Your child is injured while playing in a municipal park. Can the municipality be held responsible? Under what circumstances?
THE FACTS
A 13-year-old adolescent is playing soccer with friends one evening. The ball is hit out of bounds, coming to rest under a shrub; the young boy goes to fetch it. The shrub, a hawthorn, is not familiar to the boy. When he stands up to return to the field, his eye is pierced by one of the shrub’s thorns. As a result of the accident, the young boy has to undergo several surgical procedures, which both disrupt and upset him and his family. Further, despite the surgeries, the boy’s vision remains impaired which limits his activities, especially sports.

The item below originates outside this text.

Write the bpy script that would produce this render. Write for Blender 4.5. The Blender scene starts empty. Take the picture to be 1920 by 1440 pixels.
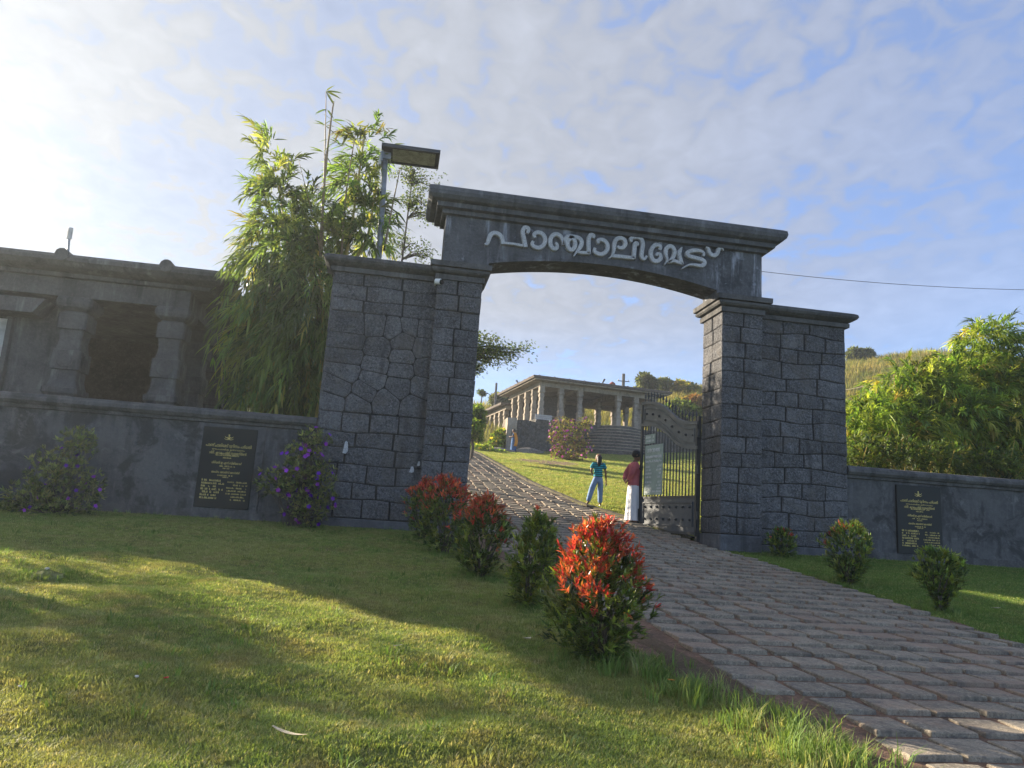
import bpy, math, random
import numpy as np
from mathutils import Matrix, Vector

random.seed(7)
RG = np.random.default_rng(11)
SC = bpy.context.scene
COL = SC.collection
R = math.radians

# ---------------------------------------------------------------- camera
EYE = 1.75
FPX = 1387.0
_p, _r, _y = R(10.6), R(3.7), R(8.8)
_f0 = np.array([math.sin(_y), math.cos(_y), 0.0]); _r0 = np.array([math.cos(_y), -math.sin(_y), 0.0]); _u = np.array([0, 0, 1.0])
FWD = _f0 * math.cos(_p) + _u * math.sin(_p)
_u0 = -_f0 * math.sin(_p) + _u * math.cos(_p)
IX = _r0 * math.cos(_r) + _u0 * math.sin(_r)
IY = _u0 * math.cos(_r) - _r0 * math.sin(_r)
CAMP = np.array([0, 0, EYE])
cd = bpy.data.cameras.new('camera'); cam = bpy.data.objects.new('camera', cd); COL.objects.link(cam)
cd.sensor_fit = 'HORIZONTAL'; cd.sensor_width = 36.0; cd.lens = 36.0 * FPX / 1920.0
cd.clip_start = 0.05; cd.clip_end = 4000
m = Matrix.Identity(4)
for i in range(3):
    m[i][0] = IX[i]; m[i][1] = IY[i]; m[i][2] = -FWD[i]; m[i][3] = CAMP[i]
cam.matrix_world = m
SC.camera = cam

# ---------------------------------------------------------------- light
SUN_AZ, SUN_EL = R(50), R(18.5)           # azimuth measured from +Y towards -X
SUND = Vector((-math.sin(SUN_AZ) * math.cos(SUN_EL), math.cos(SUN_AZ) * math.cos(SUN_EL), math.sin(SUN_EL)))
SC.view_settings.view_transform = 'Standard'
SC.view_settings.look = 'None'
SC.view_settings.gamma = 1.0
SC.view_settings.use_curve_mapping = False
SC.view_settings.exposure = 1.74
sl = bpy.data.lights.new('sun', 'SUN'); sl.energy = 5.0; sl.angle = R(0.55); sl.color = (1.0, 0.86, 0.66)
so = bpy.data.objects.new('sun', sl); COL.objects.link(so)
so.rotation_euler = SUND.to_track_quat('Z', 'Y').to_euler(); so.location = (-40, 30, 40)

W = bpy.data.worlds.new('World'); SC.world = W; W.use_nodes = True
nt = W.node_tree; nt.nodes.clear()
class G:
    """tiny node-graph helper"""
    def __init__(s, nt): s.nt = nt
    def n(s, t, **k):
        o = s.nt.nodes.new(t)
        for a, v in k.items(): setattr(o, a, v)
        return o
    def put(s, sock, v):
        if isinstance(v, bpy.types.NodeSocket): s.nt.links.new(v, sock)
        elif v is not None:
            if hasattr(sock, 'default_value'):
                if isinstance(v, (tuple, list)) and len(v) == 3 and len(sock.default_value) == 4: v = (*v, 1)
                sock.default_value = v
    def math(s, op, a, b=None, c=None, clamp=False):
        o = s.n('ShaderNodeMath', operation=op, use_clamp=clamp)
        for i, v in enumerate((a, b, c)):
            if v is not None: s.put(o.inputs[i], v)
        return o.outputs[0]
    def vmath(s, op, a, b=None):
        o = s.n('ShaderNodeVectorMath', operation=op)
        s.put(o.inputs[0], a)
        if b is not None: s.put(o.inputs[3 if op == 'SCALE' else 1], b)
        return o.outputs[1 if op in ('DOT_PRODUCT', 'LENGTH') else 0]
    def mix(s, f, a, b, mode='MIX'):
        o = s.n('ShaderNodeMix', data_type='RGBA', blend_type=mode)
        s.put(o.inputs[0], f); s.put(o.inputs[6], a); s.put(o.inputs[7], b)
        return o.outputs[2]
    def noise(s, vec, scale, detail=4, rough=.55, dist=0.0):
        o = s.n('ShaderNodeTexNoise'); s.put(o.inputs['Vector'], vec)
        o.inputs['Scale'].default_value = scale; o.inputs['Detail'].default_value = detail
        o.inputs['Roughness'].default_value = rough; o.inputs['Distortion'].default_value = dist
        return o.outputs[0]
    def voro(s, vec, scale, feature='F1'):
        o = s.n('ShaderNodeTexVoronoi', feature=feature); s.put(o.inputs['Vector'], vec); o.inputs['Scale'].default_value = scale
        return o.outputs[0]
    def ramp(s, f, lo, hi, a=0.0, b=1.0, smooth=True):
        o = s.n('ShaderNodeMapRange', interpolation_type='SMOOTHSTEP' if smooth else 'LINEAR')
        s.put(o.inputs[0], f)
        for i, v in enumerate((lo, hi, a, b)): s.put(o.inputs[i + 1], v)
        return o.outputs[0]
    def scalev(s, vec, sc):
        o = s.n('ShaderNodeMapping'); s.put(o.inputs[0], vec); o.inputs[3].default_value = sc
        return o.outputs[0]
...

The young man and his parents file a suit against the municipality for damages and inconvenience. The municipality denies any responsibility.
THE ISSUE
Is the municipality responsible for the child’s injuries?
THE DECISION
The claim is allowed.
THE GROUNDS
In order for the municipality to be held responsible for damages, the adolescent and his family must prove that the municipality committed an error, that there was an injury, and that there is a causal link between the two. So, on the one hand, was the municipality at fault? And on the other, were the parents negligent in carrying out their obligation to ensure the well being of their child? It was determined that the parents had not committed an error in this regard. As for the municipality, it has an obligation to the users of its public parks, to make the best effort to ensure their safety. The municipality must act as a “responsible person” and take measures to ensure that park users are not injured. In this case, the Judge ruled that the municipality failed in its best-effort obligation, in three ways. First, the hawthorn should not have been planted so close to a soccer field; doing so puts players in unnecessary danger. Second, the municipality should have pruned the shrub in question in order to avoid the potential for injury to park users. Third, the municipality should have warned park users of the presence of the hawthorn and of its dangers. The injury to the boy having been proved, the Tribunal determined that there was a direct causal link between the municipality’s error and the injury. The Tribunal allowed the request.
ReferencesMassy v. St-Laurent (Town of), Superior Court (S.C.) Montréal 500-05-029725-973, April 23, 2003, Judge Danielle Richer (J.E. 2003-1530; www.jugements.qc.ca).
Québec Civil Code, (L.Q. 1991, c. 64), art.1376, 1457.